Die Autoren befassen sich auch mit der ebenso wichtigen Frage der ordnungsgemäßen Abrechnung, ohne die der Vergütungsanspruch nicht geltend gemacht werden kann (§ 10 RVG), und mit dem in Strafsachen immens wichtigen Vorschuss. Des Weiteren wird die Kostengrundentscheidung in Strafsachen behandelt. Auch hier werden in der Praxis erfahrungsmäßig häufig Fehler begangen. Man denke nur an die umfangreiche Rspr. zur übersehenen Kostenentscheidung zu Gunsten des Nebenklägers (zuletzt LG Arnsberg AGS 2009, 484; OLG Koblenz AGS 2009, 555). Anfechtung und Korrektur der Kostenentscheidung werden ebenso behandelt.

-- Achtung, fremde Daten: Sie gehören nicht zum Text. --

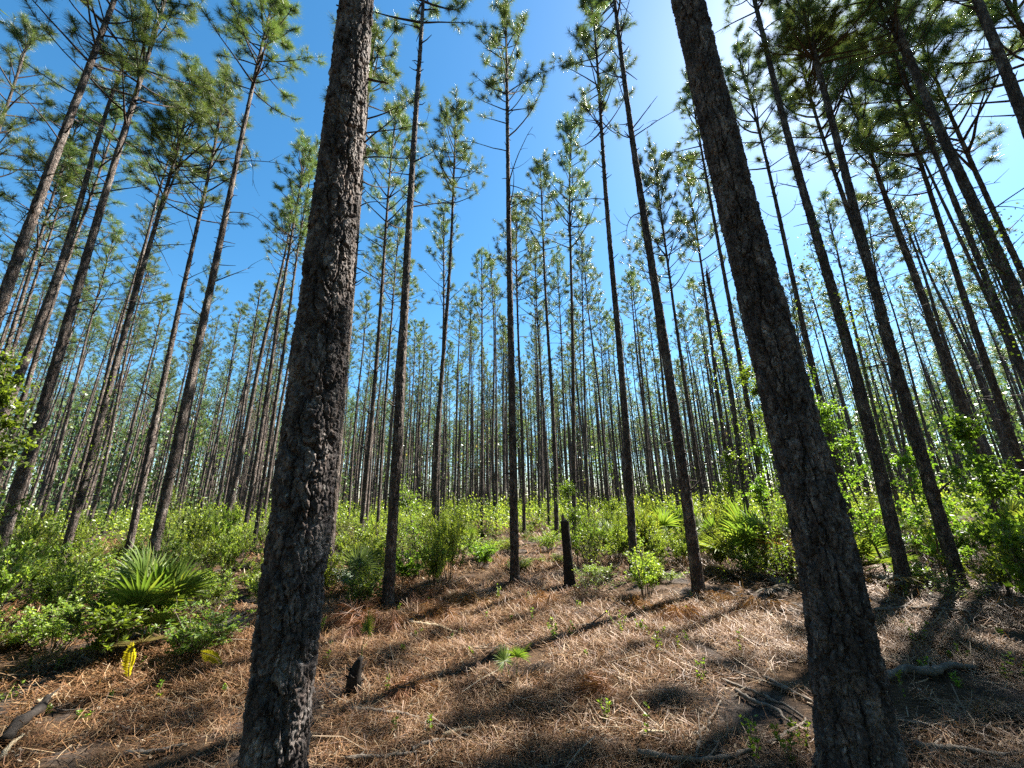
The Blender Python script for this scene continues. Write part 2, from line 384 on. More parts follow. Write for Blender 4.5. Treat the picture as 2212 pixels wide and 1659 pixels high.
NV = 9
CROWN0 = [crown_mesh(100 + s, 0, dense=[1, 0.8, 1.15][s % 3], width=[1, 0.85, 1.1, 0.95][s % 4])[0] for s in range(NV)]
CROWN1 = [crown_mesh(200 + s, 1, dense=[1, 0.8, 1.15][s % 3], width=[1, 0.85, 1.1, 0.95][s % 4])[0] for s in range(NV)]
CROWND = [crown_mesh(150 + s, 0, dense=1.4, width=1.1)[0] for s in range(3)]
CCL = 6.5

def taper(t, r0, H):
    return r0 * (1 - 0.72 * t ** 1.15) * np.where(t > 0.93, 1 - (t - 0.93) / 0.07 * 0.55, 1)

def tree_at(B, T, dbh, seed, label, detail, crown_from=0.60, group=None, broken=False, forks=(), lod=0, crown=None, cname=None, nstub=None, cw=1.0):
    B = np.array(B, float); T = np.array(T, float); H = T[2] - B[2]; crown_from = crown_from if broken else min(crown_from + 0.05, 0.76)
    rs = np.random.RandomState(seed)
    rt = root('pine_tree' if not broken else 'dead_pine', tuple(B), label, 'pine tree' if not broken else 'dead tree', group)
    dbh *= 0.87
    k, dz = [(48, 0.03), (28, 0.055), (14, 0.12)][detail]
    n = int(H / dz); t, P = axis_pts(B, T, H, n, seed, 0.15)
    P0 = P.copy(); P[:, 2] -= 0.06 * (1 - t) ** 8
    rad = taper(t, dbh / 2, H) if not broken else dbh / 2 * (1 - 0.35 * t)
    G = Geo(); trunk_geo(G, P, rad, k, seed, 0.016 if detail < 2 else 0.012, 0.06, 0.11)
    if broken: G.tube(np.array([P[-1], P[-1] + [0.02, 0, 0.15], P[-1] + [0.05, 0.02, 0.3]]), [rad[-1] * 0.9, rad[-1] * 0.5, 0.005], 6, 0)
    z1 = H * crown_from
    for (f0, Tf) in forks:
        i0 = int(f0 * n); Pa = P[i0]; Pb = np.array(Tf) - B; m_ = int((Pb[2] - Pa[2]) / dz)
        tt = np.linspace(0, 1, m_); Pf = Pa + np.outer(tt, Pb - Pa) + np.outer(np.sin(tt * np.pi) * 0.1, [0.5, 0.3, 0])
        trunk_geo(G, Pf, rad[i0] * 0.72 * (1 - 0.75 * tt), k, seed + 3, 0.008, 0.055, 0.12, buttress=False)
    stubs(G, t, P0, rad, H, rs, 1.2, z1 * 1.08, nstub if nstub is not None else int(26 + z1 * 3.2), 0.16)
    ob('trunk', G.mesh('trunk', [M_BARK, M_LIMB], smooth_slots=(0,)), rt)
    if not broken:
        lst = CROWND * 3 if cw > 1.3 else (CROWN0 if lod == 0 else CROWN1)
        def put(Pa, Pb, q):
            c = ob('crown', lst[(seed + q) % NV], rt, tuple(Pa)); dv = Vector(Pb - Pa)
            s = dv.length / CCL; c.scale = (0.96 * cw, 0.96 * cw, s)
            c.rotation_mode = 'QUATERNION'; c.rotation_quaternion = dv.to_track_quat('Z', 'Y') @ Euler((0, 0, rs.uniform(0, 6.28))).to_quaternion()
        i0 = int(crown_from * n); put(P0[i0], P0[-1], 0)
        for q, (f0, Tf) in enumerate(forks):
            Pb = np.array(Tf) - B; Pa = P[int(f0 * n)]; put(Pa + (Pb - Pa) * 0.35, Pb, q + 3)
    return rt

def px_tree(lx, ly, hx, hy, mode, H=None):
    """trunk line through two photo points -> base and top in the world"""
    if mode == 'g': g0 = ground_pt(lx, ly); D = math.hypot(g0.x, g0.y)
    elif mode == 't': v = ray(hx, hy); D = ((H or 17.0) - CAM_H) * math.hypot(v.x, v.y) / v.z
    else: D = mode
    a = ray(lx, ly); a = a * (D / math.hypot(a.x, a.y))
    nrm = Vector((a.x, a.y, 0)).normalized()
    b = ray(hx, hy); b = b * (D / b.dot(nrm))
    a.z += CAM_H; b.z += CAM_H
    d = (b - a) / (b.z - a.z)
    base = a + d * (0 - a.z); base.z = float(gh(base.x, base.y)); base = a + d * (base.z - a.z)
    Ht = H if H else (b.z if mode == 'g' else 17.0)
    top = a + d * (Ht - a.z)
    return base, top, D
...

Auch dem Kostenfestsetzungsverfahren einschließlich der Vergütungsfestsetzungsverfahren gegen die Landeskasse ist ausreichend Raum gegeben. Selbst die in Strafsachen unbedeutende Beratungshilfe wird hier behandelt. Hervorzuheben ist auch die Behandlung des Vertreters eines Zeugen, eines Neben- oder Privatklägers.

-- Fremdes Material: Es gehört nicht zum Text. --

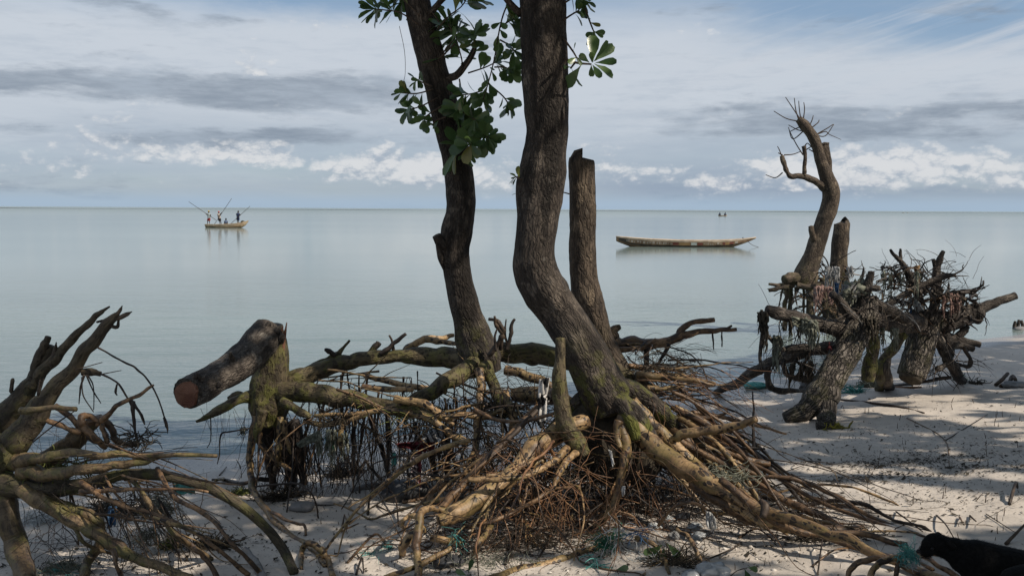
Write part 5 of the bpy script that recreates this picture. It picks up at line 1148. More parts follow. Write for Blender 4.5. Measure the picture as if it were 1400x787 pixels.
def person(label, Y, J, shirt, shorts, cap=None, sit=False, group='people in the far fishing boat'):
    """J: joints in photo pixels: head, neck, pelvis, kneeL, footL, kneeR, footR, elbowL, handL, elbowR, handR"""
    mp = Y / FPX
    P = {k: U(v[0], v[1], Y + (v[2] if len(v) > 2 else 0)) for k, v in J.items()}
    t = thing('person', label, 'person', P['footL'] * np.array([1, 1, 1]) if not sit else P['pelvis'], group)
    nodes = []; E_ = []
    def nd(p, r): nodes.append((np.asarray(p, float), r)); return len(nodes) - 1
    pel = nd(P['pelvis'], (.14, .11)); mid = nd(P['pelvis'] * .5 + P['neck'] * .5, (.135, .10)); ch = nd(P['pelvis'] * .2 + P['neck'] * .8, (.16, .11)); nk = nd(P['neck'] + [0, 0, .04], .055)
    h1 = nd(P['head'] - [0, 0, .05], (.075, .085)); h2 = nd(P['head'] + [0, 0, .06], (.075, .09)); E_ += [(pel, mid), (mid, ch), (ch, nk), (nk, h1), (h1, h2)]
    for s in 'LR':
        sd = -1 if s == 'L' else 1
        hip = nd(P['pelvis'] + [.085 * sd, 0, -.06], .085); kn = nd(P['knee' + s], .055); ft = nd(P['foot' + s] + [0, 0, .06], .038); to = nd(P['foot' + s] + [0.03 * sd, -.13, .03], .03)
        E_ += [(pel, hip), (hip, kn), (kn, ft), (ft, to)]
        shd = nd(P['neck'] + [.165 * sd, 0, -.06], .058); el_ = nd(P['elbow' + s], .042); wr = nd(P['hand' + s] + (P['elbow' + s] - P['hand' + s]) * .25, .028); pm = nd(P['hand' + s], (.035, .022))
        E_ += [(ch, shd), (shd, el_), (el_, wr), (wr, pm)]
        dr = P['hand' + s] - P['elbow' + s]; dr /= np.linalg.norm(dr) + 1e-6
        for q in range(5):
            f1 = nd(P['hand' + s] + dr * .05 + np.array([.0, -.035, (q - 2) * .018]), .009); f2 = nd(P['hand' + s] + dr * (.075 + .008 * (2 - abs(q - 2))) + np.array([0, -.015, (q - 2) * .02]), .008)
            E_ += [(pm, f1), (f1, f2)]
    skin_body('body', 'skin_dark', t, nodes, E_, 0, 1)
    hd = P['head']
    MB().tube([hd + [0, -.085, .02], hd + [0, -.115, -.01], hd + [0, -.09, -.02]], [.008, .014, .008], 6, 0, ns=2).build('nose', 'skin_dark', t)
    for s in (-1, 1):
        MB().tube([hd + [.032 * s, -.088, .035], hd + [.032 * s, -.098, .035]], [.013, .008], 6, 0, ns=2).build('eye', 'hair_black', t)
        MB().tube([hd + [.075 * s, 0, .03], hd + [.088 * s, 0, 0], hd + [.078 * s, 0, -.03]], [.012, .02, .01], 6, 0, ns=2).build('ear', 'skin_dark', t)
    MB().tube([hd + [0, -.075, -.045], hd + [0, -.085, -.05]], [.022, .015], 6, 0, ns=2).build('mouth', 'hair_black', t)
    MB().tube([hd + [0, .01, .05], hd + [0, .01, .10], hd + [0, .01, .145]], [.097, .092, .04], 12, .03, ns=3).build('cap' if cap else 'hair', cap or 'hair_black', t)
    mb = MB(); pv, nk_ = P['pelvis'], P['neck']
    mb.tube([pv + [0, 0, -.02], pv * .6 + nk_ * .4, pv * .25 + nk_ * .75, nk_ + [0, 0, -.01], nk_ + [0, 0, .03]], [.17, .165, .185, .15, .07], 14, .05, ns=3)
    for s, sd in (('L', -1), ('R', 1)):
        a = nk_ + [.15 * sd, 0, -.06]; mb.tube([a, a * .45 + P['elbow' + s] * .55], [.078, .066], 10, .04, ns=3)
    mb.build('shirt', shirt, t)
    mb = MB(); mb.tube([pv + [0, 0, .06], pv + [0, 0, -.1]], [.168, .165], 12, .04, ns=3)
    for s, sd in (('L', -1), ('R', 1)):
        a = pv + [.08 * sd, 0, -.05]; mb.tube([a, P['knee' + s] + (a - P['knee' + s]) * .12], [.105, .10], 10, .05, ns=3)
    mb.build('shorts', shorts, t)
    return t
PG = 'people in the far fishing boat'
person('standing person in yellow cap, grey shirt and red shorts gripping a raised pole', YP, dict(head=(285.4, 289.6), neck=(285.3, 291.6), pelvis=(285.8, 298.4), kneeL=(283.8, 302.2), footL=(283.6, 306.8), kneeR=(286.2, 302.2), footR=(286.2, 306.8), elbowL=(282.8, 293.8, -.2), handL=(281.4, 292.0, -.3), elbowR=(288.0, 294.3, -.1), handR=(288.3, 296.3, -.3)), 'shirt_grey', 'shorts_red', 'cap_yellow')
person('standing person in red cap, pale shirt and black shorts gripping a tall pole', YP, dict(head=(299.0, 290.3), neck=(299.2, 292.0), pelvis=(299.9, 298.6), kneeL=(300.2, 302.3), footL=(301.0, 306.8), kneeR=(301.6, 302.0), footR=(302.6, 306.6), elbowL=(298.4, 295.0, -.2), handL=(299.6, 296.8, -.3), elbowR=(301.6, 292.4, -.2), handR=(303.0, 290.8, -.3)), 'shirt_beige', 'shorts_black', 'cap_red')
person('person in blue shirt sitting low in the middle of the fishing boat', YP, dict(head=(308.9, 300.0), neck=(308.9, 301.6), pelvis=(308.9, 306.6), kneeL=(307.2, 304.9, -.35), footL=(307.0, 308.2, -.40), kneeR=(310.6, 304.9, -.35), footR=(310.8, 308.2, -.40), elbowL=(306.8, 304.2, -.1), handL=(307.2, 305.2, -.38), elbowR=(311.0, 304.2, -.1), handR=(310.6, 305.2, -.38)), 'shirt_blue', 'shorts_black', None, True)
person('standing person in navy shirt and shorts leaning on a pole near the bow', YP, dict(head=(325.7, 289.6), neck=(325.4, 291.5), pelvis=(325.4, 297.6), kneeL=(324.6, 301.3), footL=(324.6, 305.6), kneeR=(326.2, 301.3), footR=(326.3, 305.5), elbowL=(323.6, 294.4, .1), handL=(324.6, 297.4, -.3), elbowR=(327.4, 294.4, -.2), handR=(328.4, 293.4, -.3)), 'shirt_navy', 'shirt_navy', None)
for (a, b, lb) in [((258, 275.7), (295.4, 300.9), 'long thin pole held slanting left by the person in the yellow cap'), ((316.6, 271.4), (293.2, 306.3), 'long thin pole held upright by the person in the red cap'), ((341.8, 281.8), (315.7, 305.7), 'long thin pole held by the navy dressed person near the bow')]:
    P, R = pts([(a[0], a[1], YP - .35, .28), (b[0], b[1], YP - .35, .34)])
    tag(MB().tube(P, R, 5, 0, ns=4).build('pole', 'twig_dark', base=P[1]), lb, 'pole', 'poles of the fishing boat')
tag(MB().tube(*pts([(329.5, 303.8, YP, 1.3), (331.5, 302.6, YP, 1.7), (334, 303.0, YP, 1.2)]), sides=10, amp=.3, lumpy=.2, ns=3).build('net_bundle', 'weed_dark', base=U(331, 303, YP)), 'dark net bundle lying in the bow of the fishing boat', 'net')
YQ = 360.0
def far_boat(label, px0, px1, Y, wl, heads):
    t = thing('distant_boat', label, 'boat', U((px0 + px1) / 2, wl, Y) * np.array([1, 1, 0]), 'boats near the horizon')
    m_ = Y / FPX; w_ = (px1 - px0)
    st = [(px0, .45, .1, .1), (px0 + w_ * .2, .35, -.1, .4), (px0 + w_ * .8, .35, -.1, .4), (px1, .55, .3, .05)]
    loft_boat(st, Y, None, 'boat_rim', 'boat_wood', t)
    return t
far_boat('tiny pale boat with two dark figures near the horizon', 982, 994, YQ, 295.5, [])
for (x, y, h_, lb) in [(984, 292.6, 1.9, 'dark figure seated at the left end of the tiny horizon boat'), (991.4, 291.2, 2.1, 'dark figure seated at the right end of the tiny horizon boat')]:
    tt_ = thing('person', lb, 'person', U(x, 295, YQ) * np.array([1, 1, 0]) + np.array([0, 0, .2]), 'people in the tiny horizon boat')
    P, R = pts([(x, 295.2, YQ, 1.0), (x, 293.6, YQ, 1.15), (x + .1, 292.3, YQ, 1.1), (x + .2, 291.6, YQ, .4)]); MB().tube(P, R, 10, .08, ns=3).build('body', 'shirt_navy', tt_)
    P, R = pts([(x + .2, 291.5, YQ, .5), (x + .2, 290.8, YQ, .62), (x + .2, 290.2, YQ, .4)]); MB().tube(P, R, 8, .05, ns=3).build('head', 'skin_dark', tt_)
    for s in (-1, 1):
        P, R = pts([(x + s * .9, 292.3, YQ, .34), (x + s * 1.5, 293.2, YQ, .3), (x + s * 1.2, 294, YQ - .4, .25)]); MB().tube(P, R, 6, .05, ns=2).build('arm', 'skin_dark', tt_)
far_boat('faint tiny hull on the horizon, left of a pair, seen at right', 1233, 1236.5, 1150, 291, [])
far_boat('faint tiny hull on the horizon, right of a pair, seen at right', 1239, 1242, 1180, 291, [])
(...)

Soweit der Verlag in seiner Ankündigung ausführt, das Werk wende sich vor allen Dingen an den Berufseinsteiger und den nur gelegentlich strafrechtlich tätigen Rechtsanwalt, ist dies falsche Bescheidenheit. Aufgrund seiner klaren und strukturierten Darstellung ist das Werk sicherlich sehr gut für Berufsanfänger geeignet; es bietet jedoch auch dem erfahrenen Strafrechtler noch eine wichtige Hilfe und gibt ihm zahlreiche nützliche Tipps.

Der Neuanfang des Verlages hat sich gelohnt. Mit diesem Buch kommt wieder frischer Wind in das strafrechtliche Vergütungsrecht, das häufig allzu stiefmütterlich behandelt wird. Das Werk dürfte derzeit konkurrenzlos auf dem Markt sein.